Excluding nonrecurring items, IBM's income from ongoing operations was up 4 percent to $1.82 billion, and revenue increased 6 percent compared with the second quarter of 2004 (or 4 percent adjusted for currency).

"We saw good demand for our services business, as demonstrated by our signings performance," Chief Financial Officer Mark Loughridge said in a conference call Monday. "We were notably strong across our Power server brands and key middleware products."

The company surprised Wall Street in the first quarter of this year with disappointing earnings, which Big Blue blamed on weak spending in Europe and sales-execution problems.

That led to a reorganization of IBM's Europe operations and the elimination of more than 10,000 jobs at the company, largely in Western Europe and the United States. At the same time, the company moved some of the operations from its Global Services division to lower-cost regions in Asia and Eastern Europe.

In the second quarter this year, IBM took a one-time charge of $1.7 billion for the restructuring.

The company also accounted for the sale of its PC business to Lenovo, which brought a gain of $1.1 billion.

Finally, IBM received $775 million when, earlier this month, Microsoft settled claims, stemming from the U.S. Department of Justice's late 1990s antitrust suit against the Windows maker.

"IBM returned to form in this quarter," IBM CEO Sam Palmisano said in a statement.

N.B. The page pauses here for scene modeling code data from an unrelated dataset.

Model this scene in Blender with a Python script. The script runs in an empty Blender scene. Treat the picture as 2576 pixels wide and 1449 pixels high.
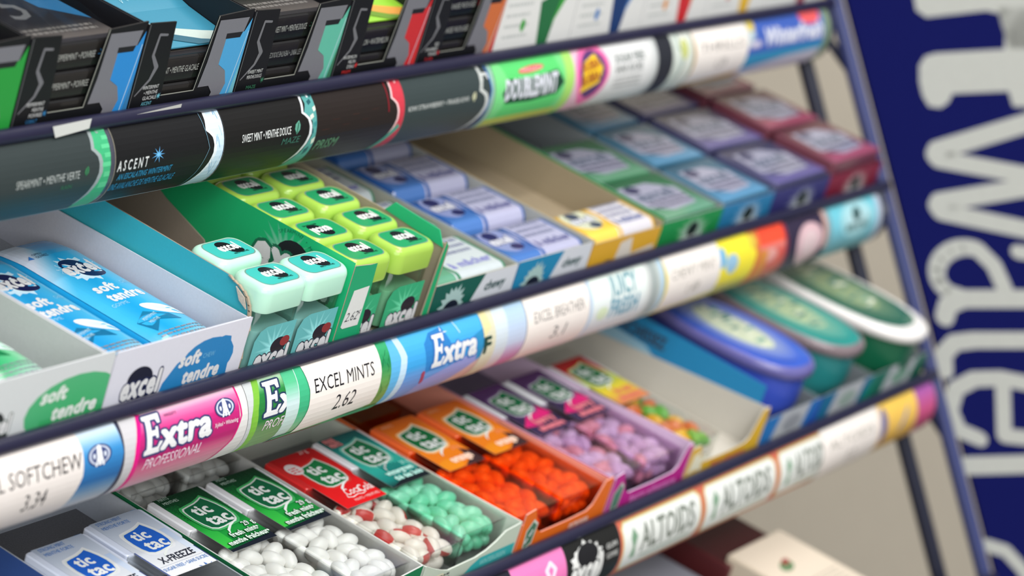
import bpy, math, random
from mathutils import Matrix, Vector
from mathutils.geometry import tessellate_polygon
random.seed(7)
SC = bpy.context.scene
# ---------------------------------------------------------------- camera
CAMZ = 1.35
cam = bpy.data.cameras.new('camera'); co = bpy.data.objects.new('camera', cam); SC.collection.objects.link(co)
R = ((0.53235683, -0.84651807, 0.00183296), (-0.15510665, -0.09967138, -0.98285683), (0.83218876, 0.52294624, -0.18436132))
# R rows: image right, image down, viewing direction, in world axes
m = Matrix(((R[0][0], -R[1][0], -R[2][0], 0), (R[0][1], -R[1][1], -R[2][1], 0), (R[0][2], -R[1][2], -R[2][2], CAMZ), (0, 0, 0, 1)))
co.matrix_world = m
FPX = 7117.7
cam.sensor_width = 36; cam.lens = FPX / 2576 * 36; cam.clip_start = .05
cam.dof.use_dof = True; cam.dof.focus_distance = 1.095; cam.dof.aperture_fstop = 7.6
SC.camera = co
# ---------------------------------------------------------------- light
SC.view_settings.view_transform = 'Standard'; SC.view_settings.look = 'None'
SC.view_settings.gamma = 1; SC.view_settings.exposure = 0.0
W = bpy.data.worlds.new('world'); SC.world = W; W.use_nodes = True
nt = W.node_tree; bg = nt.nodes['Background']
tc = nt.nodes.new('ShaderNodeTexCoord'); sx = nt.nodes.new('ShaderNodeSeparateXYZ'); rmp = nt.nodes.new('ShaderNodeValToRGB')
nt.links.new(tc.outputs['Generated'], sx.inputs[0]); nt.links.new(sx.outputs['Z'], rmp.inputs[0]); nt.links.new(rmp.outputs[0], bg.inputs[0])
rmp.color_ramp.elements[0].position = .0; rmp.color_ramp.elements[0].color = (.42, .41, .40, 1)
rmp.color_ramp.elements[1].position = .6; rmp.color_ramp.elements[1].color = (.92, .95, 1.0, 1)
bg.inputs[1].default_value = .62
def area(name, loc, to, sx_, sy_, power, col=(1, 1, 1)):
    l = bpy.data.lights.new(name, 'AREA'); l.shape = 'RECTANGLE'; l.size = sx_; l.size_y = sy_; l.energy = power; l.color = col
    o = bpy.data.objects.new(name, l); SC.collection.objects.link(o); o.location = loc
    o.rotation_euler = (Vector(to) - Vector(loc)).to_track_quat('-Z', 'Y').to_euler()
    return o
area('ceiling_light', (.35, -1.0, 2.55), (.95, .65, 1.1), 2.0, 1.1, 34, (1, .985, .96))
area('front_left_fill', (-1.0, -1.3, 1.75), (.95, .65, 1.1), 2.4, 1.4, 36, (.96, .985, 1))  # broad fill lamp from front left, added to brighten the shelf recesses
area('cap_highlight_strip', (.9, -.35, 2.7), (.95, .65, 1.1), 1.3, .07, 9)  # slim strip lamp added for highlights on the bottle caps
area('cap_highlight_strip', (-.2, -1.5, 2.7), (.95, .65, 1.1), 1.3, .07, 9)  # second added highlight strip, further forward
area('ceiling_light', (1.9, .35, 2.85), (1.3, .75, 1.0), 1.2, .4, 14, (1, .97, .93))

# ---------------------------------------------------------------- helpers
def lin(c):
    return tuple(((x / 255) / 12.92 if x <= 10 else ((x / 255 + .055) / 1.055) ** 2.4) for x in c[:3]) + (1,)
MATS = {}
def mat(kind):
    if kind in MATS: return MATS[kind]
    m = bpy.data.materials.new(kind); m.use_nodes = True; n = m.node_tree.nodes; L = m.node_tree.links
    b = n['Principled BSDF']
    a = n.new('ShaderNodeAttribute'); a.attribute_name = 'Col'
    nz = n.new('ShaderNodeTexNoise'); tc = n.new('ShaderNodeTexCoord'); L.new(tc.outputs['Object'], nz.inputs['Vector'])
    P = {'card': (.5, 900, .05, .3), 'print': (.38, 700, .03, .4), 'film': (.16, 160, .03, .5), 'plastic': (.13, 60, .02, .5),
         'paint': (.34, 500, .06, .4), 'kraft': (.85, 1400, .22, .1), 'wall': (.8, 30, .05, .2), 'mint': (.3, 300, .02, .5),
         'metal': (.28, 80, .04, .5), 'label': (.45, 300, .02, .2), 'matte': (.85, 300, .05, .04)}[kind.split('_')[0]] if kind.split('_')[0] != 'clear' else None
    if P:
        nz.inputs['Scale'].default_value = P[1]; nz.inputs['Detail'].default_value = 3
        mr = n.new('ShaderNodeMapRange'); mr.inputs['To Min'].default_value = 1 - P[2] * 1.5; mr.inputs['To Max'].default_value = 1 + P[2] * .8
        L.new(nz.outputs['Fac'], mr.inputs['Value'])
        mx = n.new('ShaderNodeVectorMath'); mx.operation = 'MULTIPLY'
        L.new(a.outputs['Color'], mx.inputs[0]); L.new(mr.outputs[0], mx.inputs[1]); L.new(mx.outputs[0], b.inputs['Base Color'])
        b.inputs['Roughness'].default_value = P[0]; b.inputs['Specular IOR Level'].default_value = P[3]
        if kind == 'mint': b.inputs['Subsurface Weight'].default_value = .4; b.inputs['Subsurface Radius'].default_value = (1, .9, .8); b.inputs['Subsurface Scale'].default_value = .004; b.inputs['Coat Weight'].default_value = .15
        if kind in ('film', 'plastic'):
            bp = n.new('ShaderNodeBump'); bp.inputs['Strength'].default_value = .08 if kind == 'film' else .01; bp.inputs['Distance'].default_value = .0004
            L.new(nz.outputs['Fac'], bp.inputs['Height']); L.new(bp.outputs[0], b.inputs['Normal'])
    else:      # thin clear plastic: mostly see-through with a glossy coat and a tint
        n.remove(b)
        tint = {'clear': ((.98, .985, .98), .05), 'clear_orange': ((1.0, .74, .46), .07), 'clear_pink': ((.96, .90, .96), .10),
                'clear_film': ((.92, .93, .92), .16), 'clear_mint': ((.88, .97, .93), .10), 'clear_lime': ((.90, .97, .86), .10)}[kind]
        t = n.new('ShaderNodeBsdfTransparent'); t.inputs[0].default_value = tint[0] + (1,)
        g = n.new('ShaderNodeBsdfGlossy'); g.inputs['Roughness'].default_value = .12
        lw = n.new('ShaderNodeLayerWeight'); lw.inputs[0].default_value = .25
        mr = n.new('ShaderNodeMapRange'); mr.inputs['To Min'].default_value = tint[1] * .5; mr.inputs['To Max'].default_value = tint[1] + .30
        L.new(lw.outputs['Fresnel'], mr.inputs['Value'])
        ms = n.new('ShaderNodeMixShader'); L.new(mr.outputs[0], ms.inputs[0]); L.new(t.outputs[0], ms.inputs[1]); L.new(g.outputs[0], ms.inputs[2])
        L.new(ms.outputs[0], n['Material Output'].inputs[0])
    MATS[kind] = m
    return m
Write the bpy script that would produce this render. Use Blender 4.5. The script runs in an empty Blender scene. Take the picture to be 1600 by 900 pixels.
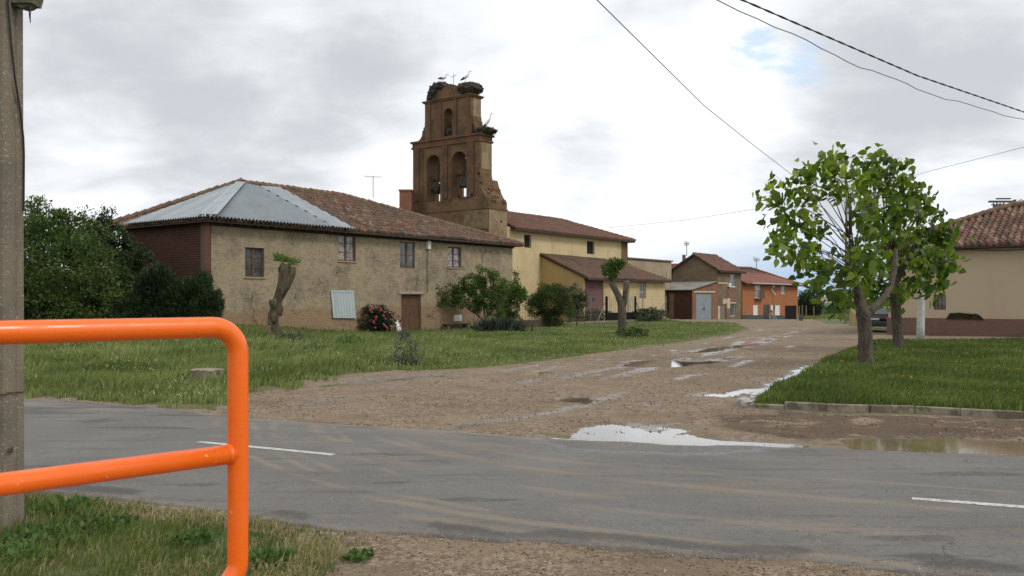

Revenue from global services climbed 6 percent, or 4 percent adjusted for currency, to $12 billion in the second quarter. As he has previously, Loughridge singled out the rapid growth of IBM's Business Performance Transformation Services, the company's high-end consulting and outsourcing services, which grew more than 25 percent.

Hardware revenue fell 25 percent to $5.6 billion in the second quarter. Excluding its divested PC business, hardware revenue was up 5 percent, or 4 percent adjusted for currency.

The company's mainframe business slumped in the quarter by more than 24 percent. IBM expects business to turn around when it introduces its latest zSeries mainframe server in the third quarter. The server will be detailed later this month, according to Loughridge.

IBM's software business had a strong quarter, rising 10 percent to $3.8 billion, or 7 percent in constant currency--the highest growth the company has seen in software in three years.

"Overall, we believe we have gained share in middleware in the second quarter," Loughridge said.

Loughridge said the company's second-quarter results were aided by a quick implementation of its European management restructuring and job reductions. The company will eliminate 14,500 jobs overall, 70 percent of which are in Europe, and about 8,000 people have already left, Loughridge said.

"The results were driven by strong (customer) demand and execution throughout the quarter," he said. "We're pretty confident about this performance, and we feel good about our second-quarter recovery."

Despite the one-quarter turnaround, Loughridge noted that the company faces challenges, including building up the number of pending services contracts.

The company is also focused on improving the financial performance of IBM in Italy, Germany, France and Japan, which combined saw a drop in revenue in the second quarter this year.